- **What to do**:
Can you output the material exactly as written, minus any pictures it holds?

## start Source data

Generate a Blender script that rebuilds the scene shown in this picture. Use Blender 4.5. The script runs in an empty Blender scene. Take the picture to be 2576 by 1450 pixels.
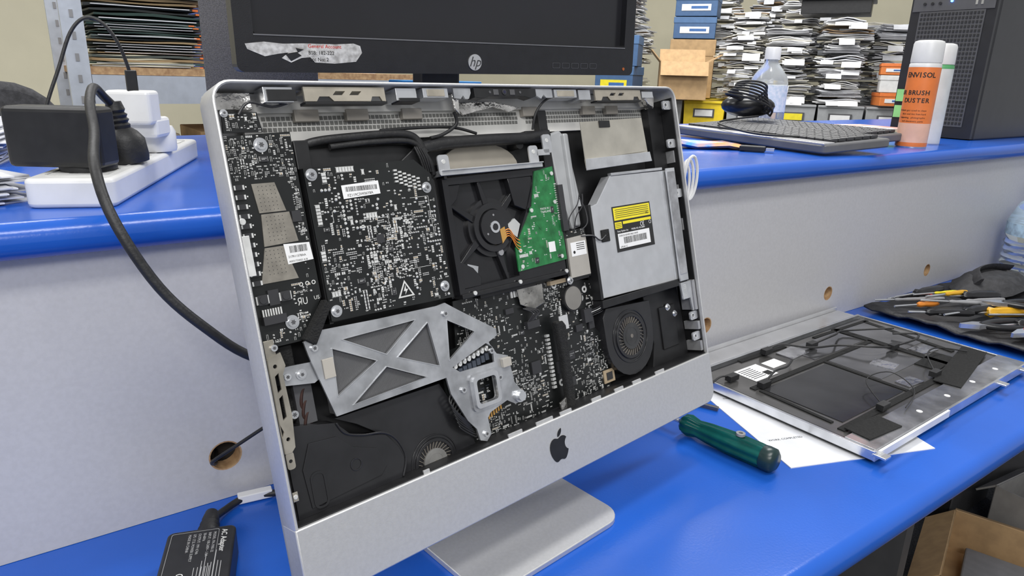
import bpy, math, random, bmesh
from mathutils import Matrix, Vector
R=random.Random(7)
col=bpy.context.scene.collection
W={}
# ------------------------------------------------------------ materials
MC={}
def mat(name,c,rough=.5,metal=0.,var=.06,scale=40.,bump=0.,bscale=None,spec=.5,trans=0.,emit=0.,alpha=1.,c2=None,vec='Object',aniso=None):
    if name in MC: return MC[name]
    m=bpy.data.materials.new(name); m.use_nodes=True; nt=m.node_tree; b=nt.nodes['Principled BSDF']
    tc=nt.nodes.new('ShaderNodeTexCoord'); n=nt.nodes.new('ShaderNodeTexNoise'); n.inputs['Scale'].default_value=scale; n.inputs['Detail'].default_value=4
    if aniso:
        mp=nt.nodes.new('ShaderNodeMapping'); mp.inputs['Scale'].default_value=aniso
        nt.links.new(tc.outputs[vec],mp.inputs[0]); nt.links.new(mp.outputs[0],n.inputs['Vector'])
    else: nt.links.new(tc.outputs[vec],n.inputs['Vector'])
    r=nt.nodes.new('ShaderNodeValToRGB'); r.color_ramp.elements[0].position=.35; r.color_ramp.elements[1].position=.65
    if c2 is None:
        a=tuple(max(0,x*(1-var)) for x in c); d=tuple(min(1,x*(1+var)) for x in c)
    else: a=c; d=c2
    r.color_ramp.elements[0].color=(*a,1); r.color_ramp.elements[1].color=(*d,1)
    nt.links.new(n.outputs['Fac'],r.inputs[0]); nt.links.new(r.outputs[0],b.inputs['Base Color'])
    b.inputs['Roughness'].default_value=rough; b.inputs['Metallic'].default_value=metal
    b.inputs['Specular IOR Level'].default_value=spec
    if trans: b.inputs['Transmission Weight'].default_value=trans; b.inputs['IOR'].default_value=1.3
    if alpha<1: b.inputs['Alpha'].default_value=alpha
    if emit: b.inputs['Emission Color'].default_value=(*c,1); b.inputs['Emission Strength'].default_value=emit
    if bump:
        n2=nt.nodes.new('ShaderNodeTexNoise'); n2.inputs['Scale'].default_value=bscale or scale; n2.inputs['Detail'].default_value=3
        nt.links.new(tc.outputs[vec],n2.inputs['Vector'])
        bp=nt.nodes.new('ShaderNodeBump'); bp.inputs['Strength'].default_value=bump; bp.inputs['Distance'].default_value=.002
        nt.links.new(n2.outputs['Fac'],bp.inputs['Height']); nt.links.new(bp.outputs[0],b.inputs['Normal'])
    MC[name]=m; return m
ALU=mat('anodised_aluminium',(.60,.60,.60),.42,.5,.03,300,.05,900)
ALUD=mat('aluminium_inside',(.42,.42,.43),.45,.5,.1,60)
STEEL=mat('bare_steel',(.70,.71,.73),.25,.85,.12,35,.05,200)
STEELB=mat('galvanised_steel',(.53,.54,.56),.28,.75,.25,45,.1,120)
BLK=mat('matt_black_plastic',(.013,.013,.014),.42,0,.2,80)
BLKG=mat('satin_black_plastic',(.018,.018,.020),.25,0,.2,30)
BLKR=mat('black_rubber',(.018,.018,.019),.5,0,.2,90,.2,300)
FOAM=mat('black_foam',(.012,.012,.012),.95,0,.3,300,.8,700)
PCB=mat('black_circuit_board',(.010,.011,.011),.3,0,.3,25)
GPCB=mat('green_circuit_board',(.02,.17,.05),.3,0,.35,90)
SOLD=mat('solder',(.84,.84,.82),.28,.5,.1,100)
SILK=mat('white_silkscreen',(.68,.68,.66),.6)
CHIP=mat('chip_black',(.035,.035,.038),.4)
TAN=mat('ceramic_tan',(.42,.33,.22),.5)
PAD=mat('thermal_pad_grey',(.27,.25,.215),.45,.3,.15,120)
GOLD=mat('copper_gold',(.75,.42,.12),.35,.6)
ORNG=mat('orange_ribbon',(.8,.28,.04),.45)
WHT=mat('white_label',(.85,.85,.85),.5,0,.03)
WPL=mat('white_plastic',(.78,.78,.77),.35,0,.03)
INK=mat('black_ink',(.02,.02,.02),.6)
YEL=mat('yellow_print',(.85,.72,.03),.5)
DGR=mat('dark_grey',(.08,.08,.085),.5)
GRY=mat('mid_grey',(.28,.28,.29),.5)
RED=mat('red_print',(.6,.03,.02),.5)
BLUE=mat('blue_laminate',(.014,.105,.52),.22,0,.05,8,.05,350)
BOARD=mat('pale_laminate_panel',(.55,.545,.555),.38,0,.03,250,.03,400)
CREAM=mat('cream_wall_paint',(.80,.75,.57),.8,0,.03,5)
FLR=mat('dark_carpet',(.07,.075,.085),.9,0,.4,200,.4,300)
PAPER=mat('paper',(.78,.79,.82),.7,0,.06,30)
CARD=mat('cardboard',(.50,.33,.17),.8,0,.1,30)
WOOD=mat('chipboard',(.55,.36,.19),.7,0,.2,90,c2=(.35,.2,.1))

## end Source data

- **Final result**:
Generate a Blender script that rebuilds the scene shown in this picture. Use Blender 4.5. The script runs in an empty Blender scene. Take the picture to be 2576 by 1450 pixels.
import bpy, math, random, bmesh
from mathutils import Matrix, Vector
R=random.Random(7)
col=bpy.context.scene.collection
W={}
# ------------------------------------------------------------ materials
MC={}
def mat(name,c,rough=.5,metal=0.,var=.06,scale=40.,bump=0.,bscale=None,spec=.5,trans=0.,emit=0.,alpha=1.,c2=None,vec='Object',aniso=None):
    if name in MC: return MC[name]
    m=bpy.data.materials.new(name); m.use_nodes=True; nt=m.node_tree; b=nt.nodes['Principled BSDF']
    tc=nt.nodes.new('ShaderNodeTexCoord'); n=nt.nodes.new('ShaderNodeTexNoise'); n.inputs['Scale'].default_value=scale; n.inputs['Detail'].default_value=4
    if aniso:
        mp=nt.nodes.new('ShaderNodeMapping'); mp.inputs['Scale'].default_value=aniso
        nt.links.new(tc.outputs[vec],mp.inputs[0]); nt.links.new(mp.outputs[0],n.inputs['Vector'])
    else: nt.links.new(tc.outputs[vec],n.inputs['Vector'])
    r=nt.nodes.new('ShaderNodeValToRGB'); r.color_ramp.elements[0].position=.35; r.color_ramp.elements[1].position=.65
    if c2 is None:
        a=tuple(max(0,x*(1-var)) for x in c); d=tuple(min(1,x*(1+var)) for x in c)
    else: a=c; d=c2
    r.color_ramp.elements[0].color=(*a,1); r.color_ramp.elements[1].color=(*d,1)
    nt.links.new(n.outputs['Fac'],r.inputs[0]); nt.links.new(r.outputs[0],b.inputs['Base Color'])
    b.inputs['Roughness'].default_value=rough; b.inputs['Metallic'].default_value=metal
    b.inputs['Specular IOR Level'].default_value=spec
    if trans: b.inputs['Transmission Weight'].default_value=trans; b.inputs['IOR'].default_value=1.3
    if alpha<1: b.inputs['Alpha'].default_value=alpha
    if emit: b.inputs['Emission Color'].default_value=(*c,1); b.inputs['Emission Strength'].default_value=emit
    if bump:
        n2=nt.nodes.new('ShaderNodeTexNoise'); n2.inputs['Scale'].default_value=bscale or scale; n2.inputs['Detail'].default_value=3
        nt.links.new(tc.outputs[vec],n2.inputs['Vector'])
        bp=nt.nodes.new('ShaderNodeBump'); bp.inputs['Strength'].default_value=bump; bp.inputs['Distance'].default_value=.002
        nt.links.new(n2.outputs['Fac'],bp.inputs['Height']); nt.links.new(bp.outputs[0],b.inputs['Normal'])
    MC[name]=m; return m
ALU=mat('anodised_aluminium',(.60,.60,.60),.42,.5,.03,300,.05,900)
ALUD=mat('aluminium_inside',(.42,.42,.43),.45,.5,.1,60)
STEEL=mat('bare_steel',(.70,.71,.73),.25,.85,.12,35,.05,200)
STEELB=mat('galvanised_steel',(.53,.54,.56),.28,.75,.25,45,.1,120)
BLK=mat('matt_black_plastic',(.013,.013,.014),.42,0,.2,80)
BLKG=mat('satin_black_plastic',(.018,.018,.020),.25,0,.2,30)
BLKR=mat('black_rubber',(.018,.018,.019),.5,0,.2,90,.2,300)
FOAM=mat('black_foam',(.012,.012,.012),.95,0,.3,300,.8,700)
PCB=mat('black_circuit_board',(.010,.011,.011),.3,0,.3,25)
GPCB=mat('green_circuit_board',(.02,.17,.05),.3,0,.35,90)
SOLD=mat('solder',(.84,.84,.82),.28,.5,.1,100)
SILK=mat('white_silkscreen',(.68,.68,.66),.6)
CHIP=mat('chip_black',(.035,.035,.038),.4)
TAN=mat('ceramic_tan',(.42,.33,.22),.5)
PAD=mat('thermal_pad_grey',(.27,.25,.215),.45,.3,.15,120)
GOLD=mat('copper_gold',(.75,.42,.12),.35,.6)
ORNG=mat('orange_ribbon',(.8,.28,.04),.45)
WHT=mat('white_label',(.85,.85,.85),.5,0,.03)
WPL=mat('white_plastic',(.78,.78,.77),.35,0,.03)
INK=mat('black_ink',(.02,.02,.02),.6)
YEL=mat('yellow_print',(.85,.72,.03),.5)
DGR=mat('dark_grey',(.08,.08,.085),.5)
GRY=mat('mid_grey',(.28,.28,.29),.5)
RED=mat('red_print',(.6,.03,.02),.5)
BLUE=mat('blue_laminate',(.014,.105,.52),.22,0,.05,8,.05,350)
BOARD=mat('pale_laminate_panel',(.55,.545,.555),.38,0,.03,250,.03,400)
CREAM=mat('cream_wall_paint',(.80,.75,.57),.8,0,.03,5)
FLR=mat('dark_carpet',(.07,.075,.085),.9,0,.4,200,.4,300)
PAPER=mat('paper',(.78,.79,.82),.7,0,.06,30)
CARD=mat('cardboard',(.50,.33,.17),.8,0,.1,30)
WOOD=mat('chipboard',(.55,.36,.19),.7,0,.2,90,c2=(.35,.2,.1))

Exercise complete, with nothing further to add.